Every website you visit starts with a DNS lookup - your device asks a server "what is the IP address of velocityverify.com?" and then connects. That lookup takes between 5 and 200 milliseconds depending on which DNS server you use. Your ISP assigns you a DNS server by default. That server is almost never the fastest one available, and it may log every domain you visit. Switching DNS takes about 90 seconds and can make every page feel noticeably snappier.
The quick answer
Your ISP's default DNS server is usually slower and less private than alternatives like Cloudflare (1.1.1.1) or Google (8.8.8.8). The fastest DNS server for your specific location depends on your geography and ISP routing - run a DNS benchmark test to find out which one is actually fastest for you, not just which one scores best in global averages.
Popular DNS servers compared
| DNS Provider | Primary IP | Avg Global Latency | Privacy | Best For |
|---|---|---|---|---|
| Cloudflare | 1.1.1.1 | ~11ms | Strong - no query logging | Speed + privacy balance |
| 8.8.8.8 | ~20ms | Moderate - logs queries | Reliability, wide CDN benefit | |
| Quad9 | 9.9.9.9 | ~25ms | Strong + malware filtering | Security-focused networks |
| OpenDNS | 208.67.222.222 | ~30ms | Moderate | Family filtering options |
| ISP Default | Varies | 50-200ms typical | Often logged and sold | Nothing - replace it |
How to run a real DNS speed test
Global averages are misleading because DNS latency depends heavily on where the nearest Points of Presence are from your location. The most accurate test is one you run yourself from your network.
Windows - command line test
Open PowerShell and run the following for each DNS server you want to benchmark:
Measure-Command { Resolve-DnsName google.com -Server 1.1.1.1 }Measure-Command { Resolve-DnsName google.com -Server 8.8.8.8 }Measure-Command { Resolve-DnsName google.com -Server 9.9.9.9 }
Run each five times and average the milliseconds in the output. The lowest consistent average wins for your network.
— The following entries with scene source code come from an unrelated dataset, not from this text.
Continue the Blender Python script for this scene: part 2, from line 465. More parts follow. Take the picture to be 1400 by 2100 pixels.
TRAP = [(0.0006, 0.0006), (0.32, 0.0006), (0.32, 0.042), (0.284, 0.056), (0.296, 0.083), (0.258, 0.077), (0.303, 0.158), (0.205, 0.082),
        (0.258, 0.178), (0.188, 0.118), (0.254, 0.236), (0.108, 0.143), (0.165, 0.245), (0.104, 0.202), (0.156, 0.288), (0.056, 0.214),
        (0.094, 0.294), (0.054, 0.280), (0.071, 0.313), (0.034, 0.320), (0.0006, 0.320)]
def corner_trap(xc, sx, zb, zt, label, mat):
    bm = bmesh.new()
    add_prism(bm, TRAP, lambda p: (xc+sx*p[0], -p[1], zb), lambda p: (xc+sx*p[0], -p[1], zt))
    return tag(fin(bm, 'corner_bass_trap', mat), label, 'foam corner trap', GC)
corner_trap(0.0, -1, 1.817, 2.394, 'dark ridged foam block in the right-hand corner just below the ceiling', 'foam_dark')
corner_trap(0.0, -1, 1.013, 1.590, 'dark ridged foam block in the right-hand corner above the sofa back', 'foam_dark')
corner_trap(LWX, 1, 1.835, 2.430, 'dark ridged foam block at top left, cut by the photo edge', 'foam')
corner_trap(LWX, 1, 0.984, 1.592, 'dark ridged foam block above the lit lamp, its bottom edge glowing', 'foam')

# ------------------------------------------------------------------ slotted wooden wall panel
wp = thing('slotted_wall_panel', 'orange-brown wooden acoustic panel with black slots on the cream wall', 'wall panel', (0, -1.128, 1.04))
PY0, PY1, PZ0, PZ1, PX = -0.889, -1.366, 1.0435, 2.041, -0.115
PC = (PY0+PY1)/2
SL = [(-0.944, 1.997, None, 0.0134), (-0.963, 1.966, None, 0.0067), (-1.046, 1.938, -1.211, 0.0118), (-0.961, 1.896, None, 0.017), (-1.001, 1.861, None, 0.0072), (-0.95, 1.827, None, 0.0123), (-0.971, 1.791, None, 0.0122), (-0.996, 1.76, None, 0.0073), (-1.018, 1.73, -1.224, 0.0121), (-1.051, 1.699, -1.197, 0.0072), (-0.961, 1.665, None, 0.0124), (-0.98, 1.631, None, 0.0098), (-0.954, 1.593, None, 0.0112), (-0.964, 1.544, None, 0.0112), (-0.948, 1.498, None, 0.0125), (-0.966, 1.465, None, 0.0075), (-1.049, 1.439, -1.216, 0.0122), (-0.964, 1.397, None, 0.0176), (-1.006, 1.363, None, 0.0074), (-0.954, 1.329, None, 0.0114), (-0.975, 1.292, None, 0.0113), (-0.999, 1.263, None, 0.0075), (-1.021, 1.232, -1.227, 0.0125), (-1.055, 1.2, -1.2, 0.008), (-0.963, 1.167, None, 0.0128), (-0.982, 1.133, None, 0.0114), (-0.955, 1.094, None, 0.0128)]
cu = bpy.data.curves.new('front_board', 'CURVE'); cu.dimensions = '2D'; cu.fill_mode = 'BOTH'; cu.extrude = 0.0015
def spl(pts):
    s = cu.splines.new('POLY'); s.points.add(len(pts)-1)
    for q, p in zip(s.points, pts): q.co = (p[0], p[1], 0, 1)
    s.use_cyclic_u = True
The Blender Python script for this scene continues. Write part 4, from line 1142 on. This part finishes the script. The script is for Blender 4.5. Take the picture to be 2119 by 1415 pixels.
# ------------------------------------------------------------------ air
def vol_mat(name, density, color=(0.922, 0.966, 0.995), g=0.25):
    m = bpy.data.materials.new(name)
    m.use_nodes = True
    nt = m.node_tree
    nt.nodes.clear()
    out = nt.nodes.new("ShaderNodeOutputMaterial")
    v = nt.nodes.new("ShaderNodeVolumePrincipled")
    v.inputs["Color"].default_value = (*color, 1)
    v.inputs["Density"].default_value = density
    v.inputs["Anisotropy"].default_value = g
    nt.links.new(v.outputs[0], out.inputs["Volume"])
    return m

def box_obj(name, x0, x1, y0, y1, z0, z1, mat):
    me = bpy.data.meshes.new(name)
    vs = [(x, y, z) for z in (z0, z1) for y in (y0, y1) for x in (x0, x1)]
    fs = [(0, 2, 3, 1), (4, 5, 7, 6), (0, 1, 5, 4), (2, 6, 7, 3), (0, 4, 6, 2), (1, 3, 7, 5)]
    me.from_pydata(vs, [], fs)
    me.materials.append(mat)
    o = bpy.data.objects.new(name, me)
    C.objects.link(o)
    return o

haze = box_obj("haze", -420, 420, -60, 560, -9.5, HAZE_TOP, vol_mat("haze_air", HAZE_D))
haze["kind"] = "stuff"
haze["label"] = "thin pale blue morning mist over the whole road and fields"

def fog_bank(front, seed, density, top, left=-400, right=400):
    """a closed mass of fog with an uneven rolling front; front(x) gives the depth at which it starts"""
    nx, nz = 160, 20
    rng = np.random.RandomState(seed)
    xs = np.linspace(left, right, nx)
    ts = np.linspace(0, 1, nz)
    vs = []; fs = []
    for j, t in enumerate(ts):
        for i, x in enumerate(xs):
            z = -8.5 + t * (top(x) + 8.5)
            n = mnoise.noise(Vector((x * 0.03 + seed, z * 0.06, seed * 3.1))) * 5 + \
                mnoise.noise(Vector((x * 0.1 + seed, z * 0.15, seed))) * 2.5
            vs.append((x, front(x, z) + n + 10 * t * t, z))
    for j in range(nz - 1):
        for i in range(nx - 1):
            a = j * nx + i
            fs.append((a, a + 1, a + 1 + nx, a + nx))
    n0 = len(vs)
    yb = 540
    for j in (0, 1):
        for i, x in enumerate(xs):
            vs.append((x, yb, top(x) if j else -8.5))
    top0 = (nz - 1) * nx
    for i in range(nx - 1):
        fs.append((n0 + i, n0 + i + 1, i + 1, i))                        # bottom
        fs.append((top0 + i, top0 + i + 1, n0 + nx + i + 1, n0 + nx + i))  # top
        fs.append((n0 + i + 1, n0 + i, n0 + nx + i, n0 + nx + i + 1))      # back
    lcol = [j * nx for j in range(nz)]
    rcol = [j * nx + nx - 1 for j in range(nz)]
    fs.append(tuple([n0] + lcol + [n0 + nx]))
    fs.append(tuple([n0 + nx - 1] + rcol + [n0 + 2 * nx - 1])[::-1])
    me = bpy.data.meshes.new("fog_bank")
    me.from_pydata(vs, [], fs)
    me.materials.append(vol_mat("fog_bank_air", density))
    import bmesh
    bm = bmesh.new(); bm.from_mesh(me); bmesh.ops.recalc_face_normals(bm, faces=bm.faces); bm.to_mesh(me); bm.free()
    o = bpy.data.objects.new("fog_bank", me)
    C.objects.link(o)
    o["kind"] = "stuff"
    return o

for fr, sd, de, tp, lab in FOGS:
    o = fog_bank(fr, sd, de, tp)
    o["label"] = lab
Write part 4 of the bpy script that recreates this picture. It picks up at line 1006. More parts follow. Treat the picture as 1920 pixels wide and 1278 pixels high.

Use DNS Benchmark (Windows)
Gibson Research Corporation's DNS Benchmark utility tests over 5,000 DNS resolvers and ranks them by response time from your specific location. It is free, runs without installation, and gives you a definitive ranked list in about 60 seconds of automated testing.
How to change your DNS server
Once you know the fastest DNS for your network, change it at the router level rather than per-device. This applies the faster DNS to every device on your network automatically, including phones and smart TVs.
In most router interfaces, look for WAN Settings or DHCP Settings and replace the DNS fields with your chosen primary and secondary IPs. For Cloudflare, that is 1.1.1.1 and 1.0.0.1. Apply and reboot. Every device on your network now routes DNS through the faster resolver.
What DNS speed affects in practice
DNS lookup time adds directly to page load time on first visits to any domain - your browser has to resolve the address before it can connect. Cached lookups are near-instant, but the first load and any uncached domain suffers the full penalty. On a network with 200ms ISP DNS, every cold page load wastes two-tenths of a second just on name resolution. Multiply that across dozens of page loads per hour and it adds up. Switching to a 10ms DNS resolver effectively makes your internet feel faster for browsing even with identical raw speeds on your speed test.
Combined with a good bufferbloat fix and an Ethernet connection, DNS optimization is one of the cheapest and most impactful changes you can make to perceived network performance.